Reading an article from the Behance titled “Why Your Inner Critic is Your Best Friend” I was intrigued for a few reasons. As the author Mark McGuiness scribes, the inner critic has gotten a bad wrap – interrupting, interfering and disjointing our drive to move forward. We are always trying to silence it. To paraphrase liberally, that’s a mistake because that voice is the one that has us question our creative decisions against a standard. These can be values we have set for ourselves or from others whose work challenges us. And more so, it forces us to look at what is mediocre from what is great. The voice that whispers – sometimes shouts – drives us to take a look at our work and see if it passes the sniff test. As an evaluation tool, it might cause us discomfort when it arrives uninvited but in the creative domain we need a membrane that acts as a quality gateway. Still our first reaction is to try to ignore the critic, relegate it to some part of the cortex unreachable by conscious thought. Part of the reason we’d like to silence our inner critic is that it could very well demand change.  And no one likes change but a wet baby. Change implies degrees of failure and who wants to confront that?

We are creatives
Though not art directors nor filmmakers we make similar kinds of decisions. (Let’s not digress please). For those whose responsibility means creating learning in any of its forms we have an audience we must reach.The inner critic should always be at work. If you regard making learning ‘products’ that deliver knowledge, skills or behaviors that infuse performance change in others you had better question every decision. And the critic sets standards.

Building Learning is a Creative Act
How so? In fact making learning is very far from simple. Consider these fundamental tasks which demand creativity; writing content, guides, assessments or narratives; developing storyboards where words and actions converge, and then conceiving compelling interactions for learners. And that’s the easy stuff. What about strategy for example, a much larger decision that will shape the entire project. Strategy asks us to determine which road to take based on multiple factors many of which are subjective. Assuming time on learning, budget and resources are fixed, core decisions must be made. Is it a course, webinar, podcast? Do we ‘socialize’ the learning to instigate collaboration? Whom among the staff will deliver the best result?

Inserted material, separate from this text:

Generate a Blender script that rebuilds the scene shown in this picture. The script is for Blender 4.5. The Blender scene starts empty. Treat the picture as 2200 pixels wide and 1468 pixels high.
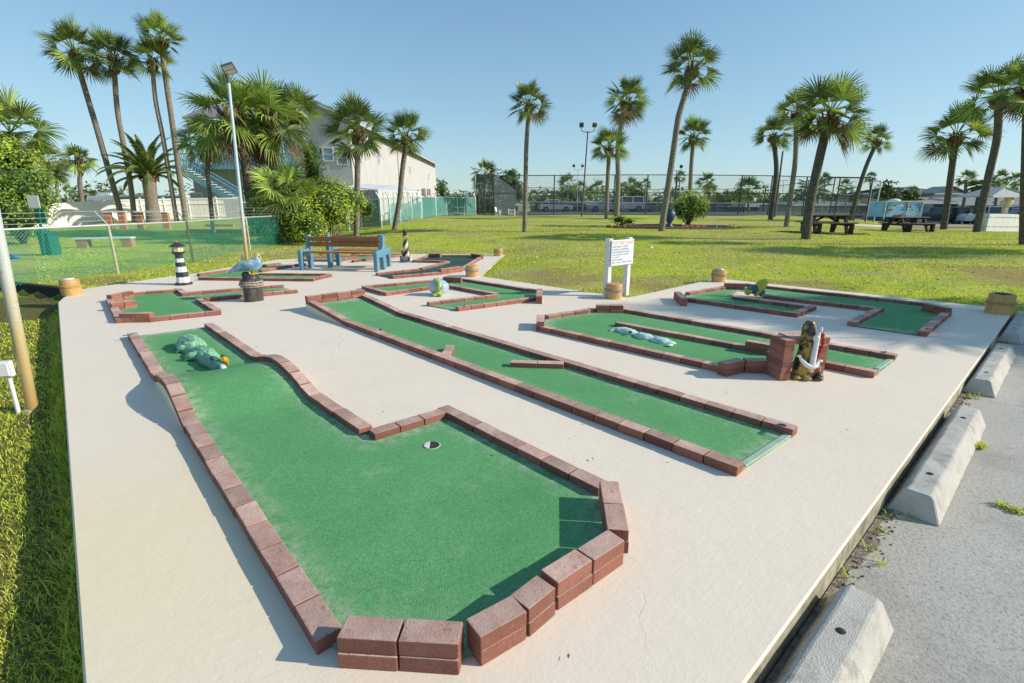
import bpy, bmesh, math, random
from math import sin, cos, pi, radians, atan, atan2, hypot, sqrt
from mathutils import Vector, Matrix, noise
random.seed(7)
R = random.Random(11)
C = bpy.context.scene.collection
V = Vector

# ------------------------------------------------------------------ survey helpers
# the photograph was surveyed with a level camera model: height 1.5 m, 17.6 mm lens
FP, CH = 1075.0, 1.5
TH = atan(296.0 / FP)
def ray(px, py):
    u, v = (px - 1100) / FP, (734 - py) / FP
    return V((u, cos(TH) + v * sin(TH), -sin(TH) + v * cos(TH)))
def G(px, py, z=0.0):
    d = ray(px, py); t = (z - CH) / d.z
    return V((d.x * t, d.y * t, z))
def at(px, py, Y):
    d = ray(px, py); t = Y / d.y
    return V((d.x * t, Y, CH + d.z * t))
def depth(p):
    return p.y * cos(TH) - (p.z - CH) * sin(TH)
def sm(a, b, x):
    t = max(0.0, min(1.0, (x - a) / (b - a))); return t * t * (3 - 2 * t)
def pl(tab, x):
    if x <= tab[0][0]: return tab[0][1]
    for (a, b), (c, d) in zip(tab, tab[1:]):
        if x <= c: return b + (d - b) * sm(a, c, x)
    return tab[-1][1]

# slab edge lines
SL0, SL1 = V((-1.39, 1.27)), V((-7.16, 7.77))      # left edge
SR0, SR1 = V((0.755, 1.27)), V((7.15, 7.0))        # right edge
dl = (SL1 - SL0).normalized(); nl = V((-dl.y, dl.x))      # nl points left
dr = (SR1 - SR0).normalized(); nr = V((dr.y, -dr.x))      # nr points right
A_C = [(0, -.05), (10.6, -.05), (13.5, .10), (18, .17), (23, .30), (40, .5), (50, .5), (62, 0), (80, -.8), (500, -.8)]
A_C0 = [(0, -.05), (16, -.05), (19.5, .14), (23, .28), (40, .5), (50, .5), (62, 0), (80, -.8), (500, -.8)]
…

This sounds like an easy sell. However those who know how the brain works are fully cognizant of how decisions are made. Decisions are messy and complex – even if you think (think?) not. And to make the best decisions you need the inner critic.  One other reason to consider the critic a vital component of the creative act: The experienced among us inevitably look backwards to solutions that have worked in the past; the temptation to modify rather than create from scratch relieves us from some anxiety. There’s nothing wrong with this process; it saves time, money, and resources – and learning from past miscues all combine to amortize prior work to drive out costs.

Where Does the New Stuff Come From?
That’s asking a question for which we have neither time nor space here. Suffice to say, each of us who believe ourselves a creative know how to jump-start new ideas. Sometimes we look for examples that are similar to the challenge we’ve been given. We do research, we search out the guru’s. We look, we seek out unrelated elements to stir it up. Most of us want to be better, learn in the process and push ourselves to achieve at higher levels. And in those efforts expect the critic. A sharp critical focus helps in all respects. I believe the louder it speaks the better the result. As both a bull%^#@ meter and a filter you couldn’t ask for a better tool. So make friends with your inner critic and learn to listen. In the same way intuition tries to be heard but doesn’t always get through, your inner critic is never in ‘out of service area’ zone.